Para a correcta compreensão desses textos, impõem-se algumas observações.
As passagens de Mateus e Marcos misturam o fim do mundo com a destruição de Jerusalém e esta, como referido por Flávio Josefo na Guerra Judaica terá sido efectivamente acompanhada por sinais estranhos, que o historiador, aliás, descreve.
Aparte os sinais e quanto à substância do que irá suceder, deve dizer-se que de todos os textos bíblicos resulta que a História da Salvação se constrói numa dialéctica de luta entre o bem e o mal – como é patente, de resto, na própria vida de Jesus e no desfecho em que culminou. O Apocalipse retrata, na linguagem própria do género literário a que pertence, essa luta dramática entre o bem e o mal, que não será, de resto, apanágio exclusivo dos últimos dias, mas que se arrasta ao longo de todo o percurso da Humanidade. Quem se debruçar sobre o que tem sido a história dos homens poderá testemunhar que a toda ela – e não apenas a eventos mais ou menos recentes – se poderá aplicar o escrito no Apocalipse.
De resto, em todos os casos estaríamos confrontados com o como e não com o quê da Parusia. E é ao quê que se limita a previsão de Teilhard. Porque, quando interrogamos os textos sagrados sobre o quê, eles respondem-nos com o surgimento duma realidade nova, duma realidade outra em relação àquela que conhecemos. “Nós, porém, segundo a Sua promessa, esperamos uns novos céus e uma nova terra onde habite a justiça” (2Pet., 3, 13). Outrotanto no Apocalipse: “Vi então um novo céu e uma nova terra, pois o primeiro céu e a primeira terra tinham desaparecido” (21, 1).
Ninguém negará que a visão de Teilhard se casa perfeitamente com estes dados bíblicos. Mas também o cristocentrismo da sua concepção da humanidade futura encontra confirmação no texto paulino que o Padre escolheu para figurar no seu testamento espiritual: “Quando todas as coisas lhe tiverem sido submetidas, então o próprio Filho se submeterá Àquele que tudo lhe submeteu, a fim de que Deus seja tudo em todas as coisas” (1Cor., 15, 28).

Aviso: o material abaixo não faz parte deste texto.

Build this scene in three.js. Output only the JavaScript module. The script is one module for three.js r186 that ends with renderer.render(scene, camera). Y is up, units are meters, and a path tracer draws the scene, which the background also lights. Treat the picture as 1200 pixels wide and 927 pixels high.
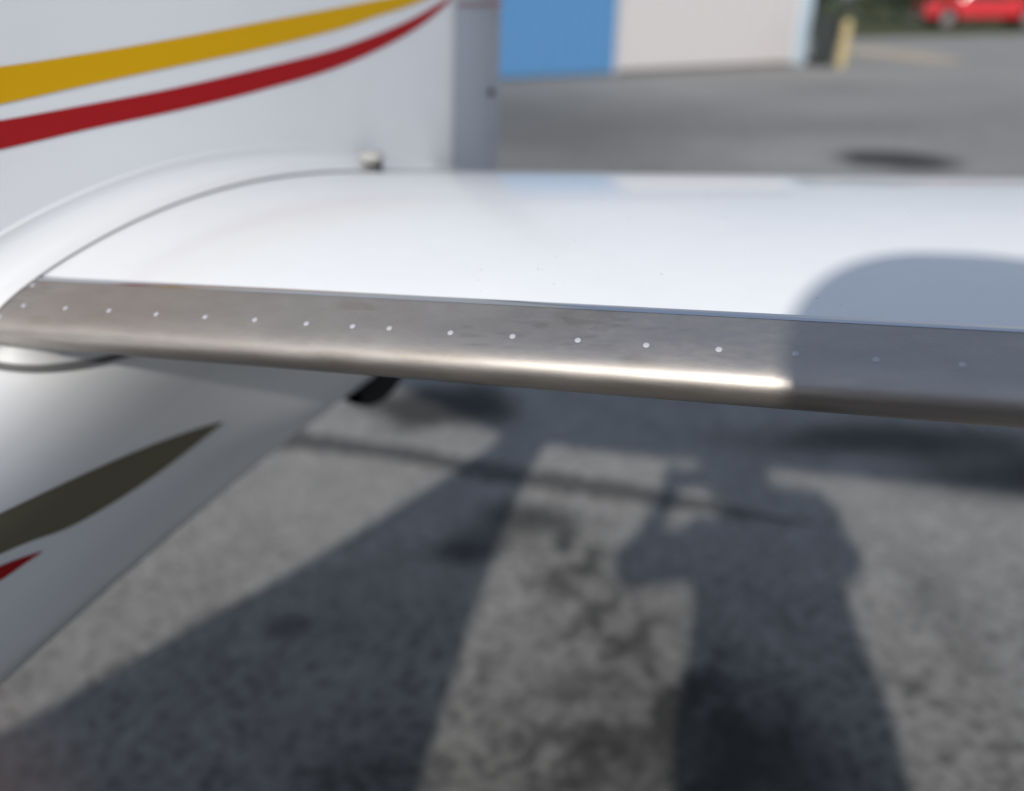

A submissão de tudo ao Filho bem pode ser uma outra forma de exprimir o centramento em Cristo duma Humanidade unificada, que terá, mediante o esforço dos homens, levado a cabo a gigantesca tarefa que lhe foi cometida por Deus no início da criação: a tarefa de “dominar a Terra”. A pesquisa do homem vai-o levando a conhecer progressivamente e cada vez melhor os segredos do criado – e essa é uma primeira forma de domínio. Mas não só: através da técnica, o homem vai conseguindo, cada vez mais e cada vez melhor, pôr ao seu serviço o mundo que Deus criou para ele: o homem vai realmente “submetendo” a si as realidades criadas. Assim se realizaria a dupla mediação: da humanidade em relação às coisas (“tudo é vosso”), de Cristo em relação aos homens (“vós sois de Cristo”), com tudo a culminar em Deus (“Cristo é de Deus” – cf. 1Cor., 3, 22-23). O esforço de investigação, hoje organizado e desenvolvido a nível global (como, aliás, fora previsto por Teilhard de Chardin) parece dar já alguma consistência concreta a esta hipótese.
E então, com Cristo no centro da Humanidade dominadora das realidades criadas, Deus será realmente tudo em todas as coisas. E, com toda a clareza, Cristo aparece como o Alfa e o Ómega, o Princípio e o Fim da História no seu sentido pleno – cósmico e não apenas humano.